Most Georgia football coaches don't know what it means to retire.

Rick Tomberlin is one. He unretired this season and is now head coach at Calvary Day in Savannah. It's great to see Tombo back on the sidelines. He is best known for his three state-championship teams at Washington County in the 1990s. At least he stayed retired three seasons.

Amos McCreary, who started Whitewater's program and saw it through the 2015 season, announced that he had retired in November. He was 161-81 as a Georgia coach. Now, he's back in his Kentucky hometown of Evarts - as the head ball coach, of course.

Ed Dudley (193-87) had enough years in to retire at Carrollton this offseason and talked of moving to Athens or the Atlanta suburbs to settle down and raise his kids. He's now offensive coordinator at Wesleyan.

Remember Michael Gunn? He won 194 games at Athens Academy and walked away after the 2013 season.
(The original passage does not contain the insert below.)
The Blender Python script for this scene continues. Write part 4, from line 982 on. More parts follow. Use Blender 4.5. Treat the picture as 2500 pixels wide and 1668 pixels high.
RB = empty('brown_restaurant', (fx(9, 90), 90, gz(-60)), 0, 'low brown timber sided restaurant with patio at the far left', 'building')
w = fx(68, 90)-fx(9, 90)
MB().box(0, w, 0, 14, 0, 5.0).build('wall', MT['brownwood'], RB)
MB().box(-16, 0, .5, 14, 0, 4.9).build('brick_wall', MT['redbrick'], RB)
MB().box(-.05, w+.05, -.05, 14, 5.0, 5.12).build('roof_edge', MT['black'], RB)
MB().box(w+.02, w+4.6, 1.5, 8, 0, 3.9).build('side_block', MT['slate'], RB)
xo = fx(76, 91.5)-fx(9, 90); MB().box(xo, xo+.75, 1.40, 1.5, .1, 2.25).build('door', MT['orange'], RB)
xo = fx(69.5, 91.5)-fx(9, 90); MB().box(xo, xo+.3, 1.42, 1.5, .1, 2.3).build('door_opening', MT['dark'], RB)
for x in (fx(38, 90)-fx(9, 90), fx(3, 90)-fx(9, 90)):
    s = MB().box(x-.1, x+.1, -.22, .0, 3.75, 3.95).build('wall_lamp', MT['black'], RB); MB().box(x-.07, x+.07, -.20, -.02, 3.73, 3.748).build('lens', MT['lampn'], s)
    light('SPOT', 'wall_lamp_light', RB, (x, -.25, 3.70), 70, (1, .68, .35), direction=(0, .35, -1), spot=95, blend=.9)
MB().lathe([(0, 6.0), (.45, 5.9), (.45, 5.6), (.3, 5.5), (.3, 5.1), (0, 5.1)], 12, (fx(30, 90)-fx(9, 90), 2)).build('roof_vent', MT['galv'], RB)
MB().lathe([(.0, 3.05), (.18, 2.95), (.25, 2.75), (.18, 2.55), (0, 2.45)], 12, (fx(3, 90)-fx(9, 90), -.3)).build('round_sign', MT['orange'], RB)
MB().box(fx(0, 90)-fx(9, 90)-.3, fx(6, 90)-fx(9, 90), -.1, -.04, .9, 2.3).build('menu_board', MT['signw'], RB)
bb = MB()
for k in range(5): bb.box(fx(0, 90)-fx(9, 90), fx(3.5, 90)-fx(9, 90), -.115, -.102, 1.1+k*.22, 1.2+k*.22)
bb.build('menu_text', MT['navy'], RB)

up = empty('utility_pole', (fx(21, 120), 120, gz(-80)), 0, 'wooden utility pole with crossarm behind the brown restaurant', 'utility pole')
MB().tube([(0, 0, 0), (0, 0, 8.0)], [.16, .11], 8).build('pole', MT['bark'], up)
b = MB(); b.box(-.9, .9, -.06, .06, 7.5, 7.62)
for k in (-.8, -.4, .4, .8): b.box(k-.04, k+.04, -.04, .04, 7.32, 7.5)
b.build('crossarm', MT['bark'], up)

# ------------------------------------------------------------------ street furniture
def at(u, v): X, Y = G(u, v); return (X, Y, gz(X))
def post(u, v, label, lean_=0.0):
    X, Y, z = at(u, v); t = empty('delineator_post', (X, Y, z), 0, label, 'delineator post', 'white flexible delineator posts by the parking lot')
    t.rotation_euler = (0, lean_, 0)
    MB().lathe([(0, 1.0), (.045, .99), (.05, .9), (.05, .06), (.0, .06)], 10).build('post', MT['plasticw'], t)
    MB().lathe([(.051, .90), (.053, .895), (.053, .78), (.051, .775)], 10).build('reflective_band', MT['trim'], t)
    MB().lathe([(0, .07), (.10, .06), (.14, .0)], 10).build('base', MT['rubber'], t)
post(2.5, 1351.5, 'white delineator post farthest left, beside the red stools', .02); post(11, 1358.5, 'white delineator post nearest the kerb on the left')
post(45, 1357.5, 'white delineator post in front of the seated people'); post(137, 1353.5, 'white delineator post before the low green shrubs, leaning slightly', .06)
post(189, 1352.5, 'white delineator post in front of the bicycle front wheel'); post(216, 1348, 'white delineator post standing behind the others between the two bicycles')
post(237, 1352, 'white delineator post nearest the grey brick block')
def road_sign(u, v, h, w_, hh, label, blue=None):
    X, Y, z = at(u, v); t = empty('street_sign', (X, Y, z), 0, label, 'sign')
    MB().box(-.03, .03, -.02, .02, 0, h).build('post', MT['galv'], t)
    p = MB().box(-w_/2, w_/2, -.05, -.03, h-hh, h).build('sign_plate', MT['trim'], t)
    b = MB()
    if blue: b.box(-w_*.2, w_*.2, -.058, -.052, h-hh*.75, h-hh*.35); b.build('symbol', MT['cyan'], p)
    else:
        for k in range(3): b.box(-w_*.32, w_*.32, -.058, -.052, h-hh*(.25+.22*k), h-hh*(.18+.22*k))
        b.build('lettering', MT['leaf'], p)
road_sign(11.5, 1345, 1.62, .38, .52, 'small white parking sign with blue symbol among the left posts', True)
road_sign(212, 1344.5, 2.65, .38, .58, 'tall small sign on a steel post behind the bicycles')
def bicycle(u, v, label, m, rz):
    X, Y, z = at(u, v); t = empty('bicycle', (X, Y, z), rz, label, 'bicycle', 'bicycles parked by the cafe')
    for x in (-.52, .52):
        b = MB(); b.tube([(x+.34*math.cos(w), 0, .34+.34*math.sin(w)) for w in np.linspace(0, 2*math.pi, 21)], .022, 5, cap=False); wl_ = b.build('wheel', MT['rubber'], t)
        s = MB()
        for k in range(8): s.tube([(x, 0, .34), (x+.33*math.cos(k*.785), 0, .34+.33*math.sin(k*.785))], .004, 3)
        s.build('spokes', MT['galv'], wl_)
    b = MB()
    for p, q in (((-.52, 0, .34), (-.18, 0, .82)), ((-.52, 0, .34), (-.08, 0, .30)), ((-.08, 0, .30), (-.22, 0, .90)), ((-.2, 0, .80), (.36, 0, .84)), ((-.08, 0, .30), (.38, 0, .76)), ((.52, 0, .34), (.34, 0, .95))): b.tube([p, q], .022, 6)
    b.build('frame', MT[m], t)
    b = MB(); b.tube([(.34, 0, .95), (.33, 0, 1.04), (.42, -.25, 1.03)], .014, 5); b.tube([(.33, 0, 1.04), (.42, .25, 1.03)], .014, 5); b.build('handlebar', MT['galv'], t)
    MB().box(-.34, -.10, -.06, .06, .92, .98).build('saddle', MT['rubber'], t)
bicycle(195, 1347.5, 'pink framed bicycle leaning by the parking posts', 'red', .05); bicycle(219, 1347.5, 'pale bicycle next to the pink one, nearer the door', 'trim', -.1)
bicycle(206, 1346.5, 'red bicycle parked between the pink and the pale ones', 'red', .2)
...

He is now back in the saddle as offensive coordinator at Clarke Central under new coach David Perno.

Cecil Flowe also retired after the 2013 season. He won four state championships and orchestrated a 46-game winning streak at Parkview. By January of the next year, Flowe had joined the staff at King's Ridge Christian. He's now on new coach Robert Craft's staff at North Forsyth, coaching the offensive line.

Conrad Nix retired as head coach at Northside of Warner Robins after the 2009 season. He had been on high school sidelines since the late 1960s. Nix won 300 games as well as state titles with 15-0 teams in 2006 and 2007. Nix was still working as recently as last year helping out his head-coach son, Patrick, at Scottsboro in Alabama.

One coach who never said he was retired and probably won't is Charlie Winslette. Or, perhaps this is how a coach should retire.

Winslette is living on Lake Oconee, just a 10-minute drive from the job that fell in his lap this fall as assistant coach at Putnam County as a 49-percent employee. Winslette's last season as a head coach was 2011 with Greene County, though he's been an active assistant ever since. Winslette won 260 games and state titles at Greene-Taliaferro (1993) and West Rome (1985).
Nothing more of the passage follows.